= GIVEN EXERCISE =
Print out every line, exactly as written.

= DATASET SECTION =
========================

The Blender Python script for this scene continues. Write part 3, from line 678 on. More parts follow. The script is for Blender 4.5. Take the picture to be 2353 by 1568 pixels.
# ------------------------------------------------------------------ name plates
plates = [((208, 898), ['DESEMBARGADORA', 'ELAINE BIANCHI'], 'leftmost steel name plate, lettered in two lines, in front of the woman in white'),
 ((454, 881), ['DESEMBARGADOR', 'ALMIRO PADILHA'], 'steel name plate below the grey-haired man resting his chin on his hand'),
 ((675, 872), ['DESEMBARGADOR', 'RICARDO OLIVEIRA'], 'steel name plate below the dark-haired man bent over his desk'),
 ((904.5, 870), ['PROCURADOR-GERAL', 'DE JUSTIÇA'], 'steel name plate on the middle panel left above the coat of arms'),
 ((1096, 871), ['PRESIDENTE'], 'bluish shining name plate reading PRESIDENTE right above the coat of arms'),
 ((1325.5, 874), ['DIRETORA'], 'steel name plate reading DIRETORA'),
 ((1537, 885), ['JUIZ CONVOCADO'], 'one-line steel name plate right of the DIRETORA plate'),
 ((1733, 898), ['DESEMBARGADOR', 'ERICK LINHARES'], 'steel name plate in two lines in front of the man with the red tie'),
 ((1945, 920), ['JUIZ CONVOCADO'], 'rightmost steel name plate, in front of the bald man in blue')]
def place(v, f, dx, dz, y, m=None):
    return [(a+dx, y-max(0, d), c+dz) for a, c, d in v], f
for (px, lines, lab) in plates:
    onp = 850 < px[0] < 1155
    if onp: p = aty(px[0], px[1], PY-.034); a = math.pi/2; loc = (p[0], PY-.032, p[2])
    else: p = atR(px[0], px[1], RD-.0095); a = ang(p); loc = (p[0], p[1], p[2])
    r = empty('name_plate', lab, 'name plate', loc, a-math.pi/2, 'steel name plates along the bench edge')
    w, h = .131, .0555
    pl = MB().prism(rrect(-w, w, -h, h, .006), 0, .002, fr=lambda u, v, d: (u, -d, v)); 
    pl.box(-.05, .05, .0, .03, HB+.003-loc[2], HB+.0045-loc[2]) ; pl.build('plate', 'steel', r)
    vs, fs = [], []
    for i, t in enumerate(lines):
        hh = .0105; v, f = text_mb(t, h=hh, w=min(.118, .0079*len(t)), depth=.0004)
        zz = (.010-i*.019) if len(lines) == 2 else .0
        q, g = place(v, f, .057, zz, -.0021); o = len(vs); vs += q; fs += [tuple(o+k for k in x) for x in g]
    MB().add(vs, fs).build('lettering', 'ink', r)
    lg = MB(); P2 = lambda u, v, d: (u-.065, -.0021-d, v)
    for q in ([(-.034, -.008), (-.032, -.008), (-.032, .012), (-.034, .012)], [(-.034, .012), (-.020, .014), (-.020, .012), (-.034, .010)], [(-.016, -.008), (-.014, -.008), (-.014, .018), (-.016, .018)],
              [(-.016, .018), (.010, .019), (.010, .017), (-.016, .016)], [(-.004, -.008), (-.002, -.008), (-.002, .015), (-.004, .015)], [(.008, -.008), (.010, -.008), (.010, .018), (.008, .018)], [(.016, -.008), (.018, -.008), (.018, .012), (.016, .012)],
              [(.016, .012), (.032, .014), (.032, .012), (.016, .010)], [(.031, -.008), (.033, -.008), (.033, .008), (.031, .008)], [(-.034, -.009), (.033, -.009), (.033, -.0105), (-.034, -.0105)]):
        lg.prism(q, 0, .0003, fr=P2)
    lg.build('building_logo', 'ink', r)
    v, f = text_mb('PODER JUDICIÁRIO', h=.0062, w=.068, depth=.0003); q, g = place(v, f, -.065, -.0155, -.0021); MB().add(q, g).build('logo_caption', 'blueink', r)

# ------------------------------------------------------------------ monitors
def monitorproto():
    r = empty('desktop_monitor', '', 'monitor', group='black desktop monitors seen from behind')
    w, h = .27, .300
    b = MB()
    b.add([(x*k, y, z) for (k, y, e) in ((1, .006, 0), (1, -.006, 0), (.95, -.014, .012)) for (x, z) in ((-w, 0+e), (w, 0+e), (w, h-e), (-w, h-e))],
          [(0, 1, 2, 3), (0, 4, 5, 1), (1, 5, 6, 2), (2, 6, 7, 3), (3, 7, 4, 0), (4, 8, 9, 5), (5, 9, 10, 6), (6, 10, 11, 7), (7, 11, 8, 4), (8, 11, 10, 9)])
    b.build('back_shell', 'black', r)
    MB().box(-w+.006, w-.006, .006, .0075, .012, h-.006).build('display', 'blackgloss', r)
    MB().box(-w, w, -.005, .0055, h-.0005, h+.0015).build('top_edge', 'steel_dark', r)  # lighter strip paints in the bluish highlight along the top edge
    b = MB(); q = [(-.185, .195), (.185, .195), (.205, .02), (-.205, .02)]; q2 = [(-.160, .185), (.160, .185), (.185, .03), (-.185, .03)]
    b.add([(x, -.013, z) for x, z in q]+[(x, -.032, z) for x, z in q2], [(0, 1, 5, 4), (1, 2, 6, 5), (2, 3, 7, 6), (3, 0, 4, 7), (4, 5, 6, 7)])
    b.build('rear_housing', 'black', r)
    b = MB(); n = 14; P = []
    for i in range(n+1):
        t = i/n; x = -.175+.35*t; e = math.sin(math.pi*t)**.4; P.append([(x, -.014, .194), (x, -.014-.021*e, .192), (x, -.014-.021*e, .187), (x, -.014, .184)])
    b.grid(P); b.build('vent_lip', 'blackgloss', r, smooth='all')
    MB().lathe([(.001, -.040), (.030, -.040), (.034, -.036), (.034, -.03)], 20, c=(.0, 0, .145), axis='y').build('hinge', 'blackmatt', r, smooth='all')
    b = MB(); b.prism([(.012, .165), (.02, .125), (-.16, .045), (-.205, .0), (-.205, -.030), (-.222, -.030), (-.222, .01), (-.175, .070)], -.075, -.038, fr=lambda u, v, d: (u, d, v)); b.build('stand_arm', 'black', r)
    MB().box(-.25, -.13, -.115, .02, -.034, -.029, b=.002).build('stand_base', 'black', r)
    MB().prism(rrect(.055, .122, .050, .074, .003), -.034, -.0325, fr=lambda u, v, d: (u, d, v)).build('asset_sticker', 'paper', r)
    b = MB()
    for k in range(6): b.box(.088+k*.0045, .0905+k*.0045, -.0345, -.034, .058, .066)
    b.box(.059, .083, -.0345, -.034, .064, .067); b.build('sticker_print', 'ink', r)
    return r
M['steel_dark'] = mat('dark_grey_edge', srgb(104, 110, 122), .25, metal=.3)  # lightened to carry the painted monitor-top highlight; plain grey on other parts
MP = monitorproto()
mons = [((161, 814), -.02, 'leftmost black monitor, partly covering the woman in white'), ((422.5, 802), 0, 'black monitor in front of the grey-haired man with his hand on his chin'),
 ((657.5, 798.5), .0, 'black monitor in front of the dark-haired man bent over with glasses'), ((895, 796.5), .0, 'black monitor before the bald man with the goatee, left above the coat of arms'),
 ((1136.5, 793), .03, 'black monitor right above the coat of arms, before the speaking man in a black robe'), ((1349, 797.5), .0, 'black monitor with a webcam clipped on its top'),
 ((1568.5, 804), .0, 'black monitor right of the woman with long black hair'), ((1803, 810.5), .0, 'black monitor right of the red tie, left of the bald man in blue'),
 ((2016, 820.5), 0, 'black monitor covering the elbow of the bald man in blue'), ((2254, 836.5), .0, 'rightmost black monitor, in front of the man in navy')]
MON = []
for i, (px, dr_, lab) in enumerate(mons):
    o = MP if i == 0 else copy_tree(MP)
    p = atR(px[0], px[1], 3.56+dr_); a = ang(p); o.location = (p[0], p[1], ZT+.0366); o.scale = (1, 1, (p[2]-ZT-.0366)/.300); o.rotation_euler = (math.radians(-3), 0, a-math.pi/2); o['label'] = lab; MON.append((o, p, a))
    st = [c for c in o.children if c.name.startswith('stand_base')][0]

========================

= COMPLETED EXERCISE =
The Blender Python script for this scene continues. Write part 3, from line 678 on. More parts follow. The script is for Blender 4.5. Take the picture to be 2353 by 1568 pixels.
# ------------------------------------------------------------------ name plates
plates = [((208, 898), ['DESEMBARGADORA', 'ELAINE BIANCHI'], 'leftmost steel name plate, lettered in two lines, in front of the woman in white'),
 ((454, 881), ['DESEMBARGADOR', 'ALMIRO PADILHA'], 'steel name plate below the grey-haired man resting his chin on his hand'),
 ((675, 872), ['DESEMBARGADOR', 'RICARDO OLIVEIRA'], 'steel name plate below the dark-haired man bent over his desk'),
 ((904.5, 870), ['PROCURADOR-GERAL', 'DE JUSTIÇA'], 'steel name plate on the middle panel left above the coat of arms'),
 ((1096, 871), ['PRESIDENTE'], 'bluish shining name plate reading PRESIDENTE right above the coat of arms'),
 ((1325.5, 874), ['DIRETORA'], 'steel name plate reading DIRETORA'),
 ((1537, 885), ['JUIZ CONVOCADO'], 'one-line steel name plate right of the DIRETORA plate'),
 ((1733, 898), ['DESEMBARGADOR', 'ERICK LINHARES'], 'steel name plate in two lines in front of the man with the red tie'),
 ((1945, 920), ['JUIZ CONVOCADO'], 'rightmost steel name plate, in front of the bald man in blue')]
def place(v, f, dx, dz, y, m=None):
    return [(a+dx, y-max(0, d), c+dz) for a, c, d in v], f
for (px, lines, lab) in plates:
    onp = 850 < px[0] < 1155
    if onp: p = aty(px[0], px[1], PY-.034); a = math.pi/2; loc = (p[0], PY-.032, p[2])
    else: p = atR(px[0], px[1], RD-.0095); a = ang(p); loc = (p[0], p[1], p[2])
    r = empty('name_plate', lab, 'name plate', loc, a-math.pi/2, 'steel name plates along the bench edge')
    w, h = .131, .0555
    pl = MB().prism(rrect(-w, w, -h, h, .006), 0, .002, fr=lambda u, v, d: (u, -d, v)); 
    pl.box(-.05, .05, .0, .03, HB+.003-loc[2], HB+.0045-loc[2]) ; pl.build('plate', 'steel', r)
    vs, fs = [], []
    for i, t in enumerate(lines):
        hh = .0105; v, f = text_mb(t, h=hh, w=min(.118, .0079*len(t)), depth=.0004)
        zz = (.010-i*.019) if len(lines) == 2 else .0
        q, g = place(v, f, .057, zz, -.0021); o = len(vs); vs += q; fs += [tuple(o+k for k in x) for x in g]
    MB().add(vs, fs).build('lettering', 'ink', r)
    lg = MB(); P2 = lambda u, v, d: (u-.065, -.0021-d, v)
    for q in ([(-.034, -.008), (-.032, -.008), (-.032, .012), (-.034, .012)], [(-.034, .012), (-.020, .014), (-.020, .012), (-.034, .010)], [(-.016, -.008), (-.014, -.008), (-.014, .018), (-.016, .018)],
              [(-.016, .018), (.010, .019), (.010, .017), (-.016, .016)], [(-.004, -.008), (-.002, -.008), (-.002, .015), (-.004, .015)], [(.008, -.008), (.010, -.008), (.010, .018), (.008, .018)], [(.016, -.008), (.018, -.008), (.018, .012), (.016, .012)],
              [(.016, .012), (.032, .014), (.032, .012), (.016, .010)], [(.031, -.008), (.033, -.008), (.033, .008), (.031, .008)], [(-.034, -.009), (.033, -.009), (.033, -.0105), (-.034, -.0105)]):
        lg.prism(q, 0, .0003, fr=P2)
    lg.build('building_logo', 'ink', r)
    v, f = text_mb('PODER JUDICIÁRIO', h=.0062, w=.068, depth=.0003); q, g = place(v, f, -.065, -.0155, -.0021); MB().add(q, g).build('logo_caption', 'blueink', r)

# ------------------------------------------------------------------ monitors
def monitorproto():
    r = empty('desktop_monitor', '', 'monitor', group='black desktop monitors seen from behind')
    w, h = .27, .300
    b = MB()
    b.add([(x*k, y, z) for (k, y, e) in ((1, .006, 0), (1, -.006, 0), (.95, -.014, .012)) for (x, z) in ((-w, 0+e), (w, 0+e), (w, h-e), (-w, h-e))],
          [(0, 1, 2, 3), (0, 4, 5, 1), (1, 5, 6, 2), (2, 6, 7, 3), (3, 7, 4, 0), (4, 8, 9, 5), (5, 9, 10, 6), (6, 10, 11, 7), (7, 11, 8, 4), (8, 11, 10, 9)])
    b.build('back_shell', 'black', r)
    MB().box(-w+.006, w-.006, .006, .0075, .012, h-.006).build('display', 'blackgloss', r)
    MB().box(-w, w, -.005, .0055, h-.0005, h+.0015).build('top_edge', 'steel_dark', r)  # lighter strip paints in the bluish highlight along the top edge
    b = MB(); q = [(-.185, .195), (.185, .195), (.205, .02), (-.205, .02)]; q2 = [(-.160, .185), (.160, .185), (.185, .03), (-.185, .03)]
    b.add([(x, -.013, z) for x, z in q]+[(x, -.032, z) for x, z in q2], [(0, 1, 5, 4), (1, 2, 6, 5), (2, 3, 7, 6), (3, 0, 4, 7), (4, 5, 6, 7)])
    b.build('rear_housing', 'black', r)
    b = MB(); n = 14; P = []
    for i in range(n+1):
        t = i/n; x = -.175+.35*t; e = math.sin(math.pi*t)**.4; P.append([(x, -.014, .194), (x, -.014-.021*e, .192), (x, -.014-.021*e, .187), (x, -.014, .184)])
    b.grid(P); b.build('vent_lip', 'blackgloss', r, smooth='all')
    MB().lathe([(.001, -.040), (.030, -.040), (.034, -.036), (.034, -.03)], 20, c=(.0, 0, .145), axis='y').build('hinge', 'blackmatt', r, smooth='all')
    b = MB(); b.prism([(.012, .165), (.02, .125), (-.16, .045), (-.205, .0), (-.205, -.030), (-.222, -.030), (-.222, .01), (-.175, .070)], -.075, -.038, fr=lambda u, v, d: (u, d, v)); b.build('stand_arm', 'black', r)
    MB().box(-.25, -.13, -.115, .02, -.034, -.029, b=.002).build('stand_base', 'black', r)
    MB().prism(rrect(.055, .122, .050, .074, .003), -.034, -.0325, fr=lambda u, v, d: (u, d, v)).build('asset_sticker', 'paper', r)
    b = MB()
    for k in range(6): b.box(.088+k*.0045, .0905+k*.0045, -.0345, -.034, .058, .066)
    b.box(.059, .083, -.0345, -.034, .064, .067); b.build('sticker_print', 'ink', r)
    return r
M['steel_dark'] = mat('dark_grey_edge', srgb(104, 110, 122), .25, metal=.3)  # lightened to carry the painted monitor-top highlight; plain grey on other parts
MP = monitorproto()
mons = [((161, 814), -.02, 'leftmost black monitor, partly covering the woman in white'), ((422.5, 802), 0, 'black monitor in front of the grey-haired man with his hand on his chin'),
 ((657.5, 798.5), .0, 'black monitor in front of the dark-haired man bent over with glasses'), ((895, 796.5), .0, 'black monitor before the bald man with the goatee, left above the coat of arms'),
 ((1136.5, 793), .03, 'black monitor right above the coat of arms, before the speaking man in a black robe'), ((1349, 797.5), .0, 'black monitor with a webcam clipped on its top'),
 ((1568.5, 804), .0, 'black monitor right of the woman with long black hair'), ((1803, 810.5), .0, 'black monitor right of the red tie, left of the bald man in blue'),
 ((2016, 820.5), 0, 'black monitor covering the elbow of the bald man in blue'), ((2254, 836.5), .0, 'rightmost black monitor, in front of the man in navy')]
MON = []
for i, (px, dr_, lab) in enumerate(mons):
    o = MP if i == 0 else copy_tree(MP)
    p = atR(px[0], px[1], 3.56+dr_); a = ang(p); o.location = (p[0], p[1], ZT+.0366); o.scale = (1, 1, (p[2]-ZT-.0366)/.300); o.rotation_euler = (math.radians(-3), 0, a-math.pi/2); o['label'] = lab; MON.append((o, p, a))
    st = [c for c in o.children if c.name.startswith('stand_base')][0]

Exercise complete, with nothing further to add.